The best thing President-elect Obama can do is to be fully forthcoming. He needs to collect all the facts related to contacts anyone in his orbit had with Blagojevich and his aides — and then he needs to reveal them as soon as its humanly possible. For example, what were the circumstances around which Valerie Jarrett’s name came up as a possible Obama replacement, why did she take herself out of the running, and how did Blagojevich learn about it? Did the Illinois governor have lines of communication to Team Obama, as Blagojevich’s wiretapped conversations seem to imply? Was anyone in Obama’s circle contacted about a quid pro quo offer – and if so and they turned it down, thereby infuriating Blagojevich, were those conversations then reported to law enforcement authorities? (Politico’s Kenneth P. Vogel and Carrie Budoff Brown pose seven excellent questions Obama should be able to answer.)

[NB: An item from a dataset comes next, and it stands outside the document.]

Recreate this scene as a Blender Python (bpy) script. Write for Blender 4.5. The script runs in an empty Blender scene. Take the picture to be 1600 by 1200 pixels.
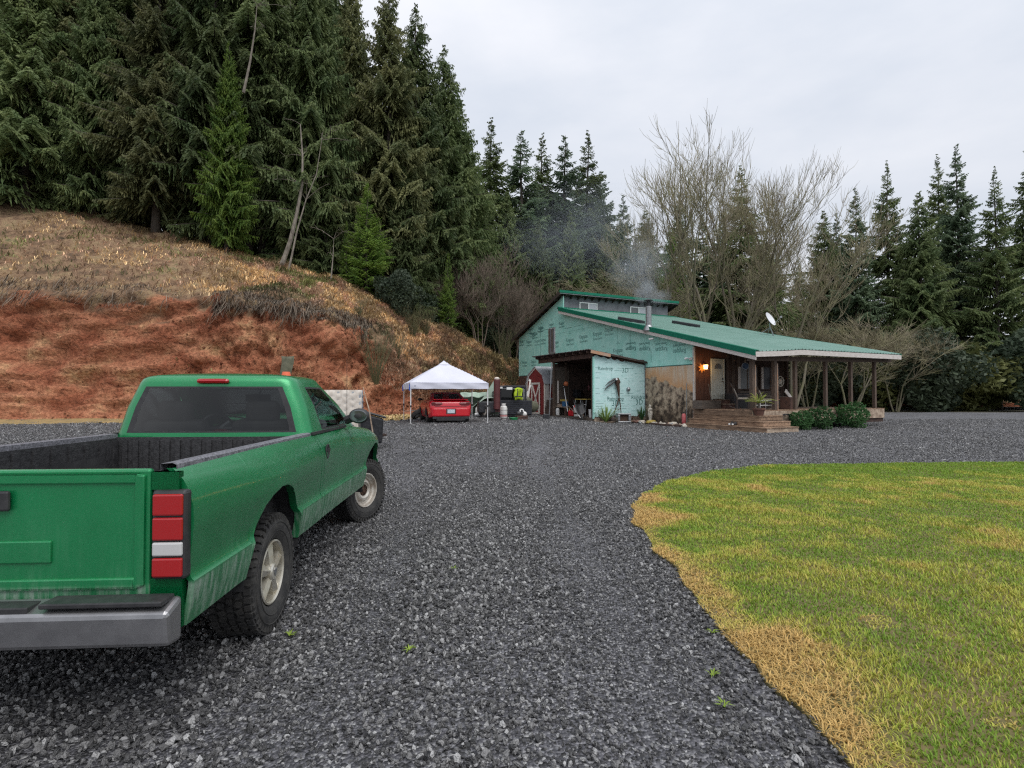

For a man like Obama, who ran and won on transparency, who said with him as President we would be  entering an era when admitting mistakes is done without hesitation, and who made turning the page on the “old politics” and fixing “broken politics” the core of his campaign, to be fully forthcoming should be a fairly obvious and easy thing to do.

Barack Obama built a political career in the most corrupt political environment in America. He has so far remained largely untainted by scandal (the Rezko land deal is the exception). And when it comes to his private and public character, from everything we know, Obama appears to have far more integrity than the last Democrat to hold the office of the Presidency.

In this very early test, then, Obama can avoid the mistakes that so many politicians before him have committed — succumbing to the temptation to reveal as little as possible, going into a protective shell, employing language that needs to be carefully parsed for clues (for example, shifting from “we” to “I” when indicating that no conversations with Blagojevich or his representatives took place), and all the rest.

I hope he does, for his sake and for the country’s sake. We have enough challenges to face as it is; we don’t need a president or his administration burdened or distracted by scandal.